Taking a deep breath, I plied and rolled up. I thought, wow — I am up high. Then whoa – getting completely over the box is difficult … and ouch — my toes hurt! Uh-oh, maybe this is not such a good idea. Maybe I can’t do this. I looked at my feet in the mirror – sadly, they looked like short stilts. Of course I was not expecting beautifully arched feet, especially as a complete neophyte in unbroken-in shoes, but my stick-like feet were a bit disappointing. Joy checked heels and asked me to describe what I felt (since I couldn’t judge how I felt — as in good or bad — since I did not know what was supposed to feel correct or not). She didn’t particularly like how the Gaynor Mindens looked on my feet and suggested other pairs. We worked through several different brands, models and sizes so she could eliminate obviously poorly fitting shoes and narrow down the selection to hone in on better fitting ones.

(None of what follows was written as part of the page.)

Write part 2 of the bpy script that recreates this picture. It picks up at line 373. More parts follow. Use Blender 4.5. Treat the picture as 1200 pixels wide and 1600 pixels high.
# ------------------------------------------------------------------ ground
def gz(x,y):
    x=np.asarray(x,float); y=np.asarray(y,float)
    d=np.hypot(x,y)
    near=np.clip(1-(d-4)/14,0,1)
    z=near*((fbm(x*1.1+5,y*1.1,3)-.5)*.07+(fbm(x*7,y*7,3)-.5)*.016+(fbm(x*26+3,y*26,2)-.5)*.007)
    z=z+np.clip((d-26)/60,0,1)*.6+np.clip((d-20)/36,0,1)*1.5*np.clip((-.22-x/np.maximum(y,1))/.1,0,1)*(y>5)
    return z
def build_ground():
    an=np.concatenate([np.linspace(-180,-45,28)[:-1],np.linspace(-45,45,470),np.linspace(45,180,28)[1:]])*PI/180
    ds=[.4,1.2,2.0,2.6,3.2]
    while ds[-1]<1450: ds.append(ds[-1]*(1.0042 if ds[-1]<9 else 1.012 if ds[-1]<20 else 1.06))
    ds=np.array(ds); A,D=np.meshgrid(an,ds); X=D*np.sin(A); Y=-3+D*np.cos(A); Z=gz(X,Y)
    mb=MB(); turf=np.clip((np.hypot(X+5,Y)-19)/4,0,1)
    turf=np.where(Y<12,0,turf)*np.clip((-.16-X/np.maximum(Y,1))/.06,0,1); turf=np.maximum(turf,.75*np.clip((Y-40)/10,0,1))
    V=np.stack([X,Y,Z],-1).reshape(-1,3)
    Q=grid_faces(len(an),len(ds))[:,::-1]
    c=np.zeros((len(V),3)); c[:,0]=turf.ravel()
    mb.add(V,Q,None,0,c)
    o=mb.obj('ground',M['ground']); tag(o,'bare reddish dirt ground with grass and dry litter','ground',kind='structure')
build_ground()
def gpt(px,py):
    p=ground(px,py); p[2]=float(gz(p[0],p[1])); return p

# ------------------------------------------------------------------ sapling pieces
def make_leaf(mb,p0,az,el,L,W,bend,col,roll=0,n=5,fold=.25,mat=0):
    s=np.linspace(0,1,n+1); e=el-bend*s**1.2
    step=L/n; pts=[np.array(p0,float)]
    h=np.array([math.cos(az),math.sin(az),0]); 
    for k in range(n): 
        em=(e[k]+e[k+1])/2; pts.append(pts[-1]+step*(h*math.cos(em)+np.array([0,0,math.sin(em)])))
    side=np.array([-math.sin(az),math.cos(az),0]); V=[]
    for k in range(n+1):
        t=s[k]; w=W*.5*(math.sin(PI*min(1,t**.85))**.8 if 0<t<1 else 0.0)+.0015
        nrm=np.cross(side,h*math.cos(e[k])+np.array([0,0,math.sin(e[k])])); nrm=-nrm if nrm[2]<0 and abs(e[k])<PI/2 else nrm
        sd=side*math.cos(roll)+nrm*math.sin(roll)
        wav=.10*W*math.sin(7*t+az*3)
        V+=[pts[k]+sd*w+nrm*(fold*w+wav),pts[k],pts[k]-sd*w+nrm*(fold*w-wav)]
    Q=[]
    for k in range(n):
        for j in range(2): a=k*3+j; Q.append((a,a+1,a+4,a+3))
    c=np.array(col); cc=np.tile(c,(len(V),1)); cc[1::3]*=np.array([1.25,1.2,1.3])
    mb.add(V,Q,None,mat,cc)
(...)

Joy compared pointe shoes fitting to solving a puzzle – matching different shoes to feet of various sizes and shapes. Much to my relief, each subsequent pair felt better. I was not sinking into the box, my toes were not hitting the end, and my feet felt breathable snug but not squeezed (or encased in a wooden box). After trying about 8 pairs, I found the most comfortable pair to be the Suffolk Standard Spotlight, 5 ½ N.

After purchasing the shoes, ribbon, elastics and Gellows by Pillows for Pointe toe pads, I thanked Joy profusely for her patience and expertise. Driving home merrily humming to myself, I called my daughter to share my excitement. She asked, “What kind did you get?” I told her Suffolk Standard Spotlight 5 ½ N. Silence. Then she exclaimed, “Oh no, that’s what I have, only mine are 5N. Now I want to get a different kind!” Nonetheless, this typical comment from an adolescent didn’t dampen this adult ballerina’s enthusiasm!